Find each line holding "picture" and copy it out.

--- START OF TASK INPUT ---

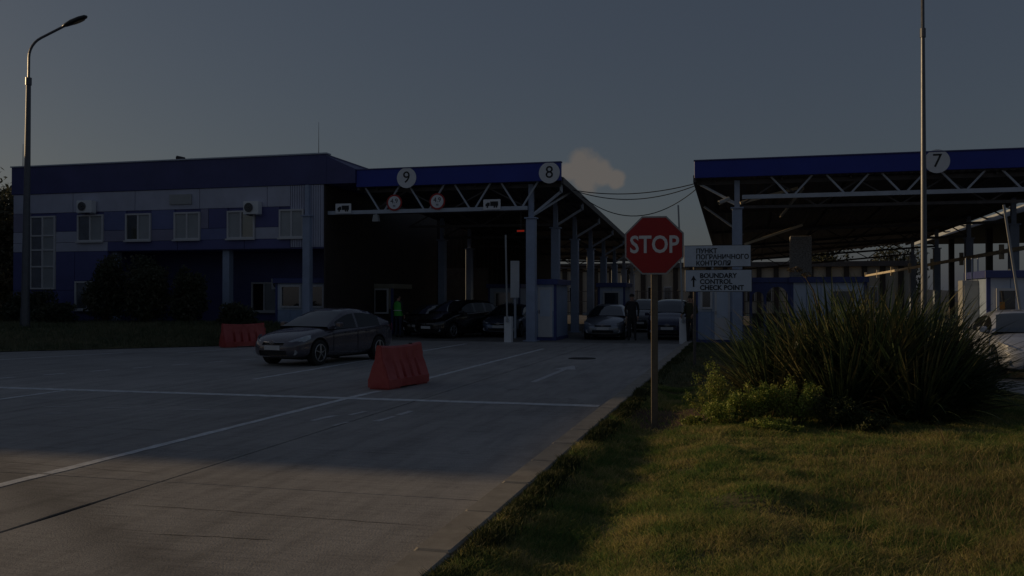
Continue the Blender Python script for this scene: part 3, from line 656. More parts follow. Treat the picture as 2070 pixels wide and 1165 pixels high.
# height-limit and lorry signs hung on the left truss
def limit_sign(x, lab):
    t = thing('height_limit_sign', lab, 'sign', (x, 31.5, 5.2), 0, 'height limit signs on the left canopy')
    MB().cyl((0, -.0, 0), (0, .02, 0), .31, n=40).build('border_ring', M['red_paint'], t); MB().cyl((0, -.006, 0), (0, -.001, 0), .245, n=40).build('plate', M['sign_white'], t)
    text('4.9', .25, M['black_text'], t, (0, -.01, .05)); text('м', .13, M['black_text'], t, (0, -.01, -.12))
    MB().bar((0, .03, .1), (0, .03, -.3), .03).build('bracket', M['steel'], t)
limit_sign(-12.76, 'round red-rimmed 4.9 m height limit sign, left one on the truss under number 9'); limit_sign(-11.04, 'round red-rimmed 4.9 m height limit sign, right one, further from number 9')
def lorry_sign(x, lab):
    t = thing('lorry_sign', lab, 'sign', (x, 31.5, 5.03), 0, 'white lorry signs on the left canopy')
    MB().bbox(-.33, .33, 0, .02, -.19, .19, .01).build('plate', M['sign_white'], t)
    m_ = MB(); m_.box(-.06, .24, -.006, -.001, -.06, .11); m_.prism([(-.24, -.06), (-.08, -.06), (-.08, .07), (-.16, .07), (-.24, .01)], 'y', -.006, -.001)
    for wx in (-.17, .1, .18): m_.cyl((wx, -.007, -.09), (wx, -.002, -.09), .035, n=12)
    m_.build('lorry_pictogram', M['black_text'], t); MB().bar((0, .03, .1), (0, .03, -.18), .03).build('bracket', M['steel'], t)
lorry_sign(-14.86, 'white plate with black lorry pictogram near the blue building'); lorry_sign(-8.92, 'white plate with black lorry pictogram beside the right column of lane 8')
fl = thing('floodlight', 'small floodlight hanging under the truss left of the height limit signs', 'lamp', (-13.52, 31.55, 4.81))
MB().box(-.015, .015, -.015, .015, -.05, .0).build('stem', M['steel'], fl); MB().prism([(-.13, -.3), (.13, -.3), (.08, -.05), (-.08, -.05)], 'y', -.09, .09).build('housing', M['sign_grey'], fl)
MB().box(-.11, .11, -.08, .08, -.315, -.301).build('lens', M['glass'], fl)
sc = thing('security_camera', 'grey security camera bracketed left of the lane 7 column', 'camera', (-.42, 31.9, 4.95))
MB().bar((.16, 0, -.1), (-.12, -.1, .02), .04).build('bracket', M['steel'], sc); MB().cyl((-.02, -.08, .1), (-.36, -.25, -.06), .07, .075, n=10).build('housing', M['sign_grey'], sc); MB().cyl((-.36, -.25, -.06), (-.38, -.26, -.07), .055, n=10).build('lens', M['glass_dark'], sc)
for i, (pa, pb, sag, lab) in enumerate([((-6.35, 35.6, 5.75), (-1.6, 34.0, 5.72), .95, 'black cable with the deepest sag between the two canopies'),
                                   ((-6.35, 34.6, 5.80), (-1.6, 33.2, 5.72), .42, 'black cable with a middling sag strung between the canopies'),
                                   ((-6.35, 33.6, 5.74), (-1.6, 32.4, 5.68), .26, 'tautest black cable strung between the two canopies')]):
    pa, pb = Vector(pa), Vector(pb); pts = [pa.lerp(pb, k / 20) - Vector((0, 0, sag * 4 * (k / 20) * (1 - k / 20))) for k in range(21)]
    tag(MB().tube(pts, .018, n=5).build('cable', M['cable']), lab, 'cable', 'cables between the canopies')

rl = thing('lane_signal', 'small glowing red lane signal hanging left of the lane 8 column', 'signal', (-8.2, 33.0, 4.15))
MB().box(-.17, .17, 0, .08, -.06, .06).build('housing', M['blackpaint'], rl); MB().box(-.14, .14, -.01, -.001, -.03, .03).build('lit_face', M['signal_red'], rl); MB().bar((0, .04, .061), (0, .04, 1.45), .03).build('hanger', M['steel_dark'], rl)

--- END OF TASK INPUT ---
--- START OF TASK INPUT ---

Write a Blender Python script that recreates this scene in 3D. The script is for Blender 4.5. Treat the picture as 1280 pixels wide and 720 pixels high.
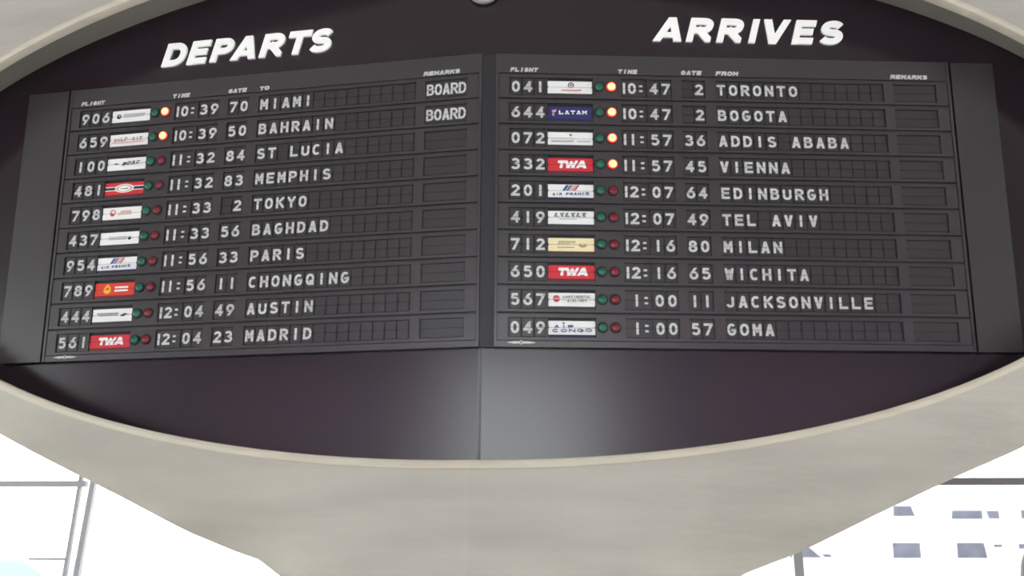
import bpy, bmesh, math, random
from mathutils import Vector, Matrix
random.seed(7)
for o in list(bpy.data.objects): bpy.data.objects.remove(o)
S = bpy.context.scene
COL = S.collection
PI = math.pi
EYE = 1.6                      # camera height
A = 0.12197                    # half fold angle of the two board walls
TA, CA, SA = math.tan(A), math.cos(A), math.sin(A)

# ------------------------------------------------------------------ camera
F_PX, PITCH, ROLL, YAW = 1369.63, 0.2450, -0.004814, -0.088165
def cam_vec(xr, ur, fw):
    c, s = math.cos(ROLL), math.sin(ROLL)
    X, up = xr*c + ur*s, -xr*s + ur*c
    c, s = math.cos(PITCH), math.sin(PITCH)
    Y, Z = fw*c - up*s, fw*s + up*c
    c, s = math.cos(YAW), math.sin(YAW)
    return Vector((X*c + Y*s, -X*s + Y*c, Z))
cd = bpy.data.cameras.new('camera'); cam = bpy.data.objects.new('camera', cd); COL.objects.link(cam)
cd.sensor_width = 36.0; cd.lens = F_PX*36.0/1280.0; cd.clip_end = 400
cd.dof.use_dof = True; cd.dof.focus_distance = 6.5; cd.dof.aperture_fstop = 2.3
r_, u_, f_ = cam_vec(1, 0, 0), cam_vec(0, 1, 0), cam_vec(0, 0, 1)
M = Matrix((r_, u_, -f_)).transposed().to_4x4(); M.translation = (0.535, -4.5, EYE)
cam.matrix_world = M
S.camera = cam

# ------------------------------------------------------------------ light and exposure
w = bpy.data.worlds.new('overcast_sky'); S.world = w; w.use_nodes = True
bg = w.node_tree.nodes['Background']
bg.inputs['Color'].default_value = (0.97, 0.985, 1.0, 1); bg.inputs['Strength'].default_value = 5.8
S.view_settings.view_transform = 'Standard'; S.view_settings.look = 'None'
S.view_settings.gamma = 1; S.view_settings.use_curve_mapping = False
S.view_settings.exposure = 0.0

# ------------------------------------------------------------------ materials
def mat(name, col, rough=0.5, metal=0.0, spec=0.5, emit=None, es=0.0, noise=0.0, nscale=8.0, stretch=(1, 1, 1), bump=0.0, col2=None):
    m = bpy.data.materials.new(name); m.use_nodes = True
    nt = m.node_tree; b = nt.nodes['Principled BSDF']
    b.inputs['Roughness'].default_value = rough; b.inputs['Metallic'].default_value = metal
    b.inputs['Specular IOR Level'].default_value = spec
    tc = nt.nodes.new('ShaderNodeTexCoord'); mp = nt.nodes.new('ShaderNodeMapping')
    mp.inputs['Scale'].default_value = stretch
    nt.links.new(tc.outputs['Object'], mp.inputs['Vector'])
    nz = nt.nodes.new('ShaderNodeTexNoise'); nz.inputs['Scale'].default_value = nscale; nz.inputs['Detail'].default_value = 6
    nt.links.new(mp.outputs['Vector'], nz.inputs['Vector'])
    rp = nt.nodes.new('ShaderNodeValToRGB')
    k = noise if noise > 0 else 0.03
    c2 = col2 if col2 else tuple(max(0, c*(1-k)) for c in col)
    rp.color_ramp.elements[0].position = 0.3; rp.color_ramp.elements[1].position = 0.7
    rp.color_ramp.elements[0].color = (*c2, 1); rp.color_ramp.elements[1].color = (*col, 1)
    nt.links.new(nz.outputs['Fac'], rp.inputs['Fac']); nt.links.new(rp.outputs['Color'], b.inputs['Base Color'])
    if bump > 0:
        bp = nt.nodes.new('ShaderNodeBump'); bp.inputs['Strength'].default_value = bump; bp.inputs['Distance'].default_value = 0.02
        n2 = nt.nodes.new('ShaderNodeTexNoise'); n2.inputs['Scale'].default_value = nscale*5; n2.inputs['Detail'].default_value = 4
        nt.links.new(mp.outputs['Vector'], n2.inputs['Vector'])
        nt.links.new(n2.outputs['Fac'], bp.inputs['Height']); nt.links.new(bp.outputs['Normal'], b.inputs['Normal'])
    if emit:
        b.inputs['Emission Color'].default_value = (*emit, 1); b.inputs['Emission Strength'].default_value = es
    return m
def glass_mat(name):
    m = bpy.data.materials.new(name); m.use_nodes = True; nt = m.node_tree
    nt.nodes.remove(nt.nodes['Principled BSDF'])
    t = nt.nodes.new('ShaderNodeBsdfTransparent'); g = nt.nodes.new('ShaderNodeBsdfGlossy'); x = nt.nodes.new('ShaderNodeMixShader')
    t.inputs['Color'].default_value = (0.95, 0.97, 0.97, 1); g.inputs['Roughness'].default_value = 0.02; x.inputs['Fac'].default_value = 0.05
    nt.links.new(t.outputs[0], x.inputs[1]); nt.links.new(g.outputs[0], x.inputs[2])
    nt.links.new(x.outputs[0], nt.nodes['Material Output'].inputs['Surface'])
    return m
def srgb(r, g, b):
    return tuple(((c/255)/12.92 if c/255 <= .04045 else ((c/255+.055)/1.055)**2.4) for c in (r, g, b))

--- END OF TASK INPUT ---

SOLUTION =>
Continue the Blender Python script for this scene: part 3, from line 656. More parts follow. Treat the picture as 2070 pixels wide and 1165 pixels high.
Write a Blender Python script that recreates this scene in 3D. The script is for Blender 4.5. Treat the picture as 1280 pixels wide and 720 pixels high.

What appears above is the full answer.